What the task asks ▸
For the listing that follows, give again exactly the lines from the one with "Write a Blender" to the one with "the table tops", including both.

◇ ◇ ◇

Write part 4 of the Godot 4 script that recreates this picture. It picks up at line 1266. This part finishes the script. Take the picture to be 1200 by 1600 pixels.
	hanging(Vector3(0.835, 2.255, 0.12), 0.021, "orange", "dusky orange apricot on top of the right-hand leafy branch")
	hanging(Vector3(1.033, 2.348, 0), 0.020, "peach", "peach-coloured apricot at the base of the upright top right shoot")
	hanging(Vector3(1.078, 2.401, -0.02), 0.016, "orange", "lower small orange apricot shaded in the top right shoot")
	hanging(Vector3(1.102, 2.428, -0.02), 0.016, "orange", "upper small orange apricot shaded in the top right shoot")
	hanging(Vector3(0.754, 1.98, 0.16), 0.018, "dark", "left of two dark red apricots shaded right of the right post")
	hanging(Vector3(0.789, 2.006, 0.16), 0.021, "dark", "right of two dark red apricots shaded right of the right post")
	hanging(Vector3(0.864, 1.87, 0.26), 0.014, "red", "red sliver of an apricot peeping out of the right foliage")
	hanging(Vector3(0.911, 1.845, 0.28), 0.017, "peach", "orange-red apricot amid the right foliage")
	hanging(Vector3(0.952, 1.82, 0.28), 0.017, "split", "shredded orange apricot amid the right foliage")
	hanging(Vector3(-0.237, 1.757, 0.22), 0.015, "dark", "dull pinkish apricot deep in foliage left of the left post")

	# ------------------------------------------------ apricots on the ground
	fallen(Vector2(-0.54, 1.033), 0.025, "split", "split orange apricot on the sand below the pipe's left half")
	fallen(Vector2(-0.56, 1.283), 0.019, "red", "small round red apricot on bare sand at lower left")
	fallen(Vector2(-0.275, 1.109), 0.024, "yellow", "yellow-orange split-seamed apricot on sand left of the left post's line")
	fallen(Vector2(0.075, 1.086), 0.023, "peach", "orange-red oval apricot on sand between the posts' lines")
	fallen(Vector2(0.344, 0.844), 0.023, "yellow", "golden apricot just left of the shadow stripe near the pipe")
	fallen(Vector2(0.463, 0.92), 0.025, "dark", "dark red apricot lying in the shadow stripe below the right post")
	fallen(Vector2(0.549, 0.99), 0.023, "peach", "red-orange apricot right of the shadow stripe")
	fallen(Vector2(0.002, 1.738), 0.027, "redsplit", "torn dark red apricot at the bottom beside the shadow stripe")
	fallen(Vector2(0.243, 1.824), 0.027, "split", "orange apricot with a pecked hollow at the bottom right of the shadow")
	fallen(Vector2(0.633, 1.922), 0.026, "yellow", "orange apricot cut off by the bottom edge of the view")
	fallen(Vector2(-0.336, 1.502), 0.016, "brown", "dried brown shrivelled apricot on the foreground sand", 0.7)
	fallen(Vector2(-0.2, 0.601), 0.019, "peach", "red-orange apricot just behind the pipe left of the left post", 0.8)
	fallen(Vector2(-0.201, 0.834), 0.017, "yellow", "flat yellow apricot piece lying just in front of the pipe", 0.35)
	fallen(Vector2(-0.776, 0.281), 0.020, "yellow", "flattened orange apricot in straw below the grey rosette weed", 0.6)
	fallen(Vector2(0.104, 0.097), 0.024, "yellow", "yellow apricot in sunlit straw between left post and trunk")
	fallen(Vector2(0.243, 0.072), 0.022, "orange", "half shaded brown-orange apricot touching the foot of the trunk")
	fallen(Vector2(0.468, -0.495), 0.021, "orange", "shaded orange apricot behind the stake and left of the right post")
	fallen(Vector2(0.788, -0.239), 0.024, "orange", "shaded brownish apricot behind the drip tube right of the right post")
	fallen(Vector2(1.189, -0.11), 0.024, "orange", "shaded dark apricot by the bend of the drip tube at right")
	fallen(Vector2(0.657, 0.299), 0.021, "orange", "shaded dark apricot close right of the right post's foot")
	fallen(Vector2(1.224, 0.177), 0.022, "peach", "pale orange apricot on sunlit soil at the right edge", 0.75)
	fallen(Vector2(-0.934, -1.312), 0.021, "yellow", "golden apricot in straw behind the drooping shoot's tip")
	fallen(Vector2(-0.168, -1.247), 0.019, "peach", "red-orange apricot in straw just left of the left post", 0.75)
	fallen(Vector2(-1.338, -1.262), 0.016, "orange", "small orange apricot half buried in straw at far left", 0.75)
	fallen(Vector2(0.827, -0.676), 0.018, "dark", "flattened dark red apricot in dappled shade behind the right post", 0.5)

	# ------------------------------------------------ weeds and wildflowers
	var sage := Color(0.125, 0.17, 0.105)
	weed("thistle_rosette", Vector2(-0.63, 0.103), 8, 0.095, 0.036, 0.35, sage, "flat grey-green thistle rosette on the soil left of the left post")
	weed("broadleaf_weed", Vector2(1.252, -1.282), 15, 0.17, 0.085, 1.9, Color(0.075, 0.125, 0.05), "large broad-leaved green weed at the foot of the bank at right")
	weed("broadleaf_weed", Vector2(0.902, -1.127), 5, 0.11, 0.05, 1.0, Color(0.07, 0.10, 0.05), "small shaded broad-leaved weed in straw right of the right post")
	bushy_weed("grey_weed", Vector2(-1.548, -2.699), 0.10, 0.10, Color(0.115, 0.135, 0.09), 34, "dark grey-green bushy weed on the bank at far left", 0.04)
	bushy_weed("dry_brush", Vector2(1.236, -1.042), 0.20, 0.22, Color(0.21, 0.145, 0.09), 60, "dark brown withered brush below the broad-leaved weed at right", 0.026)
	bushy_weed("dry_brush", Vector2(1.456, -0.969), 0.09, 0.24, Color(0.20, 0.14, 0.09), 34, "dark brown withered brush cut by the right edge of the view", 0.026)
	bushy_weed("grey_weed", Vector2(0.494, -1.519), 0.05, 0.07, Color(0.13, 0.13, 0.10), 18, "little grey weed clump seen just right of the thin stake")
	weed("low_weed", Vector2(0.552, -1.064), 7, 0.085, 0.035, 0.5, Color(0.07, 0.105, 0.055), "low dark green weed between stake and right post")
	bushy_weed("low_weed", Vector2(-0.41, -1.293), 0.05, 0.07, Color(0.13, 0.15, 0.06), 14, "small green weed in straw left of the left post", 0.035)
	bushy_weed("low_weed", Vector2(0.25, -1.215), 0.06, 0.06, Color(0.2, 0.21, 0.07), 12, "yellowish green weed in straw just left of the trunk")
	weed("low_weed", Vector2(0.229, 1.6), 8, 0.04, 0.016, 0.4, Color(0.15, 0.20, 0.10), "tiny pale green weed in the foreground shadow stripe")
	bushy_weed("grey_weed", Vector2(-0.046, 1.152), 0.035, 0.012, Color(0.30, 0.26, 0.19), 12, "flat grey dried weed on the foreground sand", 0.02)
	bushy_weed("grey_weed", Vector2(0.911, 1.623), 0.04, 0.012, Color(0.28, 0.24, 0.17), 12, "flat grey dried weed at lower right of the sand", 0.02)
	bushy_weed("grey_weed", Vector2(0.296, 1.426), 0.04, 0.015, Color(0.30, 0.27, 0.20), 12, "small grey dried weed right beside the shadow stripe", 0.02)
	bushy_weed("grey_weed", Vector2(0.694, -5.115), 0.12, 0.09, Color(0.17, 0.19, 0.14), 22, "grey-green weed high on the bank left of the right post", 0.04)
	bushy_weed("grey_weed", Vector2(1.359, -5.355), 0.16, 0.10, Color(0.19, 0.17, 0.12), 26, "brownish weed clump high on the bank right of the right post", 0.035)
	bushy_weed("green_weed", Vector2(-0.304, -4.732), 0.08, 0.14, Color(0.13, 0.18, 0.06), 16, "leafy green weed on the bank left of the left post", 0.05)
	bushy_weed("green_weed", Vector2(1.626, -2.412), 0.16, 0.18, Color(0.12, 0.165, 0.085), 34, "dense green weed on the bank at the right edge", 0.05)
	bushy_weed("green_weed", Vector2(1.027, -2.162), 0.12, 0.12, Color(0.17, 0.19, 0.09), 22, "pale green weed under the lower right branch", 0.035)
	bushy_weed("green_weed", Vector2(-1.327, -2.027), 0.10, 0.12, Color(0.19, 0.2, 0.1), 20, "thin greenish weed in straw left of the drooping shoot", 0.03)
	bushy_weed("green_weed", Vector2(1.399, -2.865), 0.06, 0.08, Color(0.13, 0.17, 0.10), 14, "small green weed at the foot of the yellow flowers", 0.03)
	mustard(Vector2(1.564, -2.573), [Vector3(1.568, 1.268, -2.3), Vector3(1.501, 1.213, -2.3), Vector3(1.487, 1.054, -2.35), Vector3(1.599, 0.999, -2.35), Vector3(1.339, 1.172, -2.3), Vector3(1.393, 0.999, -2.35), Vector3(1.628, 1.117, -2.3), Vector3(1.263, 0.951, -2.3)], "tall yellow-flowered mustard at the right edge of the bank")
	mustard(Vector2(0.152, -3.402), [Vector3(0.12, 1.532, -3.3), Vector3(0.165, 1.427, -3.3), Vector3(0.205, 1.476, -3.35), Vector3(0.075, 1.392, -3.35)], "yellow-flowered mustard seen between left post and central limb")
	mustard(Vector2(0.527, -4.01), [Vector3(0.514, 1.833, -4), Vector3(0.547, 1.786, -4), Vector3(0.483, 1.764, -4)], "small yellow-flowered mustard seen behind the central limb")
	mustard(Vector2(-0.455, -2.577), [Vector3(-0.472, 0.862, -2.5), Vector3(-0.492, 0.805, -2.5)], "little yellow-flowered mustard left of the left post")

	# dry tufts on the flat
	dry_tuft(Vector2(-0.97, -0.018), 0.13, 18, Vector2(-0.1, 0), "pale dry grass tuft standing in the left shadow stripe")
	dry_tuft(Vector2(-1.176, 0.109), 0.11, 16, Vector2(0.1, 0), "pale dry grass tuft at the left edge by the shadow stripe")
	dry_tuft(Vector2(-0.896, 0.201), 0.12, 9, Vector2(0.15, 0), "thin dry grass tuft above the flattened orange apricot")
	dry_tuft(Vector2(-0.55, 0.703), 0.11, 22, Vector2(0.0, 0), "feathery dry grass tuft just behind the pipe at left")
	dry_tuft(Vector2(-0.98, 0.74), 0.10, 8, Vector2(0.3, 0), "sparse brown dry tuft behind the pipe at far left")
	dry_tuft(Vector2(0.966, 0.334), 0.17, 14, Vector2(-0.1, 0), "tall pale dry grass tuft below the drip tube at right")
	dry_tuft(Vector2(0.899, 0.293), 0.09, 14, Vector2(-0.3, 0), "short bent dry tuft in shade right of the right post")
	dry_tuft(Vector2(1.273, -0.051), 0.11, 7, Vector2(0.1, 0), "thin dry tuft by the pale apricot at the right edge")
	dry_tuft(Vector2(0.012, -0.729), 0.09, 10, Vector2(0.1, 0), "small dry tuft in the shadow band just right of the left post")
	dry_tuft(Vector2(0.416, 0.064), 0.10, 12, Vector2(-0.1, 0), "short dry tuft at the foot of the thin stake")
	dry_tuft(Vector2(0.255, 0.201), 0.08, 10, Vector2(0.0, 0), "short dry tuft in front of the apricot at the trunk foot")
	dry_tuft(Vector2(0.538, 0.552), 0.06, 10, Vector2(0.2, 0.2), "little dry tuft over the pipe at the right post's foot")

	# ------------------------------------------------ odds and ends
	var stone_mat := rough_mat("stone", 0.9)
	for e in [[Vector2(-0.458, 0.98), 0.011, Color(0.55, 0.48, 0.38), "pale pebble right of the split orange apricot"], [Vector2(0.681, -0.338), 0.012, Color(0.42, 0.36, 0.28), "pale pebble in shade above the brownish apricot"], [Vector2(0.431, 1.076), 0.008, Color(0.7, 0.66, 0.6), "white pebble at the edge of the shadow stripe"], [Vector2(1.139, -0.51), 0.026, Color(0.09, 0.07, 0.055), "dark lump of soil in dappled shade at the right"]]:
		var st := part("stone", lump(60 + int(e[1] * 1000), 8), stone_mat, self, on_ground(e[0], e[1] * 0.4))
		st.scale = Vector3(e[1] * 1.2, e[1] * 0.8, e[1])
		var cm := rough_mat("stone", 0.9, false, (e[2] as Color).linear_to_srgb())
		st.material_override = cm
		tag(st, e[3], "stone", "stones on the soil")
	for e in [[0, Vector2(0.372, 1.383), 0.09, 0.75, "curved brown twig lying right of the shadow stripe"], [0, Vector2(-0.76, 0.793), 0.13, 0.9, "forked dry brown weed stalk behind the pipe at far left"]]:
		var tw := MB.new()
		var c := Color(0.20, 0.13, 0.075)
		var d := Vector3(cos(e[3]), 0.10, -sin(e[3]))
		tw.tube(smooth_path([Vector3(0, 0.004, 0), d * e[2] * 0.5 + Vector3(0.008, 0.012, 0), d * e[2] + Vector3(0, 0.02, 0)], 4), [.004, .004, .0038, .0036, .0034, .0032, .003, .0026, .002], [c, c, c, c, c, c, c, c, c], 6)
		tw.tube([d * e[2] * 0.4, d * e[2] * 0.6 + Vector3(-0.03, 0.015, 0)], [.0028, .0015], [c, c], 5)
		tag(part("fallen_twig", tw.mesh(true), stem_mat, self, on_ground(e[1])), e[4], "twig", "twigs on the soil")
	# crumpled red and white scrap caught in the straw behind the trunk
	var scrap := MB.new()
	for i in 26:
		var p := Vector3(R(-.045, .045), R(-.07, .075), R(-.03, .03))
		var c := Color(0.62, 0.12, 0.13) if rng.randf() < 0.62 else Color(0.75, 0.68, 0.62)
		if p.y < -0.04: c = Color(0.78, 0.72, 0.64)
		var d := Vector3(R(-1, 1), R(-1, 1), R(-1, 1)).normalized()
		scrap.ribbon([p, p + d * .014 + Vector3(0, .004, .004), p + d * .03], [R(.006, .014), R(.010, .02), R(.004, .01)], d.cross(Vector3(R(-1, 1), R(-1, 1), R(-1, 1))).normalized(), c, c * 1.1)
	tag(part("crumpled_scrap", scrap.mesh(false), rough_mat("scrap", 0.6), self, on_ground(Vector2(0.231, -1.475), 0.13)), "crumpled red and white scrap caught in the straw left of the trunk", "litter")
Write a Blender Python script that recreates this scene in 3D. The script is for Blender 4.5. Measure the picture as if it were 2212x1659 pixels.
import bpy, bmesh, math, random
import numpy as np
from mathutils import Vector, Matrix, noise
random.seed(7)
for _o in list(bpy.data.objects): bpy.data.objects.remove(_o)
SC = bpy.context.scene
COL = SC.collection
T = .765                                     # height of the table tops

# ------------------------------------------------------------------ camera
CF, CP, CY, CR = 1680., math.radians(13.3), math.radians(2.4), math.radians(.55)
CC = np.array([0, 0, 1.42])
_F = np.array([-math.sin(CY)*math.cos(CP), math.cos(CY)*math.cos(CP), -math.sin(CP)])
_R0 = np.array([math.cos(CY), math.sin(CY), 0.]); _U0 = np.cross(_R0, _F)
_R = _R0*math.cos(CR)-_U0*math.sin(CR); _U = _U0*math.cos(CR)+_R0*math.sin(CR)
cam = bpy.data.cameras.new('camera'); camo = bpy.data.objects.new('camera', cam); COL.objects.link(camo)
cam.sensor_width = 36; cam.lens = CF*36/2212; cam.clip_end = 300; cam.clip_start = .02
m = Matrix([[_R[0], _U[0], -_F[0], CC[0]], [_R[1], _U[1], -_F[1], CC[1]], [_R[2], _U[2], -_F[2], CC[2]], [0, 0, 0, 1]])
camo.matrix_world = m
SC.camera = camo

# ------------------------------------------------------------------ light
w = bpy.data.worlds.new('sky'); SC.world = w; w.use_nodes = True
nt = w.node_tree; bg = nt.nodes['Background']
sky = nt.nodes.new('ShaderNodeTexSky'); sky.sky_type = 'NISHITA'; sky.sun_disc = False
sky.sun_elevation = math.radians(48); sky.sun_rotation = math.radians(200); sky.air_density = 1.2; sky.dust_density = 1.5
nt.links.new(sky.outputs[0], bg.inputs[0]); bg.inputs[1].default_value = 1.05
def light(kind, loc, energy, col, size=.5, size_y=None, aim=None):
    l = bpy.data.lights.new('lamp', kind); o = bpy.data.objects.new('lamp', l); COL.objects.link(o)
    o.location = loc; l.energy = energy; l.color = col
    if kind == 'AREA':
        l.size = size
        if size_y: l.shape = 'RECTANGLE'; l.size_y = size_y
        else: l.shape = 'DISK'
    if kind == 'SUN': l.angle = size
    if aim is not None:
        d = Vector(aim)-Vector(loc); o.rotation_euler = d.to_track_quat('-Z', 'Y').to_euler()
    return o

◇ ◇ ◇

Written reply ▸
Write a Blender Python script that recreates this scene in 3D. The script is for Blender 4.5. Measure the picture as if it were 2212x1659 pixels.
import bpy, bmesh, math, random
import numpy as np
from mathutils import Vector, Matrix, noise
random.seed(7)
for _o in list(bpy.data.objects): bpy.data.objects.remove(_o)
SC = bpy.context.scene
COL = SC.collection
T = .765                                     # height of the table tops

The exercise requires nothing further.